>>>
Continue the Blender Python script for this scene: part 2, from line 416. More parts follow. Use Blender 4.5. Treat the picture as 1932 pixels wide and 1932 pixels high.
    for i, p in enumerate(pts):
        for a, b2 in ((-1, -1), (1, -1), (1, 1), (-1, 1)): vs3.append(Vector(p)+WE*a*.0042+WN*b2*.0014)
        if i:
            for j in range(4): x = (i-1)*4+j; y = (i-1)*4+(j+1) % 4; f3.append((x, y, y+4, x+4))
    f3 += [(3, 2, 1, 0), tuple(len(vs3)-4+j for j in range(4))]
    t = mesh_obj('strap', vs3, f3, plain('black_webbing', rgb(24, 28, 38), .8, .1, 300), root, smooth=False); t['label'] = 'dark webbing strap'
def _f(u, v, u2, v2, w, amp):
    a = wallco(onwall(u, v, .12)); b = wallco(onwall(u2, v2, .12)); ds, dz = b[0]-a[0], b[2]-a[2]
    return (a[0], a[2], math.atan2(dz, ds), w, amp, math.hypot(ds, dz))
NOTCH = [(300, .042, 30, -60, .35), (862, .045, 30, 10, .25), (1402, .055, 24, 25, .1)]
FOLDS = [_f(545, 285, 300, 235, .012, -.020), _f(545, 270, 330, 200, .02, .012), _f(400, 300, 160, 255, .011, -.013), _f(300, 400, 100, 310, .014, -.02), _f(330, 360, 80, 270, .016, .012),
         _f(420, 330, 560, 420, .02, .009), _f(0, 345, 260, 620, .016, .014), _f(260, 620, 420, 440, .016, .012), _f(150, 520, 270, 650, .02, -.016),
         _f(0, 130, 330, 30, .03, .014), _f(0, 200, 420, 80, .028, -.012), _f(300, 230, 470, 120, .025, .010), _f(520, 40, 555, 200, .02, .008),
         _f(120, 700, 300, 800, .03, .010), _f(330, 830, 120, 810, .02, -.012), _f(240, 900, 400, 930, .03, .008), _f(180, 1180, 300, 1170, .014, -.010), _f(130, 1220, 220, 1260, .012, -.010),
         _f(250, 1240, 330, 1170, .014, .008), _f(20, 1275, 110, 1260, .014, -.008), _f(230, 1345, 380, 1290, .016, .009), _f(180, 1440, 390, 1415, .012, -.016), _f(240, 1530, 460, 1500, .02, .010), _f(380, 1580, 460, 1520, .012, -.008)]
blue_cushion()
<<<
Goal of the exercise =
Write the material out again word for word.

Answer to this exercise =
Continue the Blender Python script for this scene: part 2, from line 416. More parts follow. Use Blender 4.5. Treat the picture as 1932 pixels wide and 1932 pixels high.
    for i, p in enumerate(pts):
        for a, b2 in ((-1, -1), (1, -1), (1, 1), (-1, 1)): vs3.append(Vector(p)+WE*a*.0042+WN*b2*.0014)
        if i:
            for j in range(4): x = (i-1)*4+j; y = (i-1)*4+(j+1) % 4; f3.append((x, y, y+4, x+4))
    f3 += [(3, 2, 1, 0), tuple(len(vs3)-4+j for j in range(4))]
    t = mesh_obj('strap', vs3, f3, plain('black_webbing', rgb(24, 28, 38), .8, .1, 300), root, smooth=False); t['label'] = 'dark webbing strap'
def _f(u, v, u2, v2, w, amp):
    a = wallco(onwall(u, v, .12)); b = wallco(onwall(u2, v2, .12)); ds, dz = b[0]-a[0], b[2]-a[2]
    return (a[0], a[2], math.atan2(dz, ds), w, amp, math.hypot(ds, dz))
NOTCH = [(300, .042, 30, -60, .35), (862, .045, 30, 10, .25), (1402, .055, 24, 25, .1)]
FOLDS = [_f(545, 285, 300, 235, .012, -.020), _f(545, 270, 330, 200, .02, .012), _f(400, 300, 160, 255, .011, -.013), _f(300, 400, 100, 310, .014, -.02), _f(330, 360, 80, 270, .016, .012),
         _f(420, 330, 560, 420, .02, .009), _f(0, 345, 260, 620, .016, .014), _f(260, 620, 420, 440, .016, .012), _f(150, 520, 270, 650, .02, -.016),
         _f(0, 130, 330, 30, .03, .014), _f(0, 200, 420, 80, .028, -.012), _f(300, 230, 470, 120, .025, .010), _f(520, 40, 555, 200, .02, .008),
         _f(120, 700, 300, 800, .03, .010), _f(330, 830, 120, 810, .02, -.012), _f(240, 900, 400, 930, .03, .008), _f(180, 1180, 300, 1170, .014, -.010), _f(130, 1220, 220, 1260, .012, -.010),
         _f(250, 1240, 330, 1170, .014, .008), _f(20, 1275, 110, 1260, .014, -.008), _f(230, 1345, 380, 1290, .016, .009), _f(180, 1440, 390, 1415, .012, -.016), _f(240, 1530, 460, 1500, .02, .010), _f(380, 1580, 460, 1520, .012, -.008)]
blue_cushion()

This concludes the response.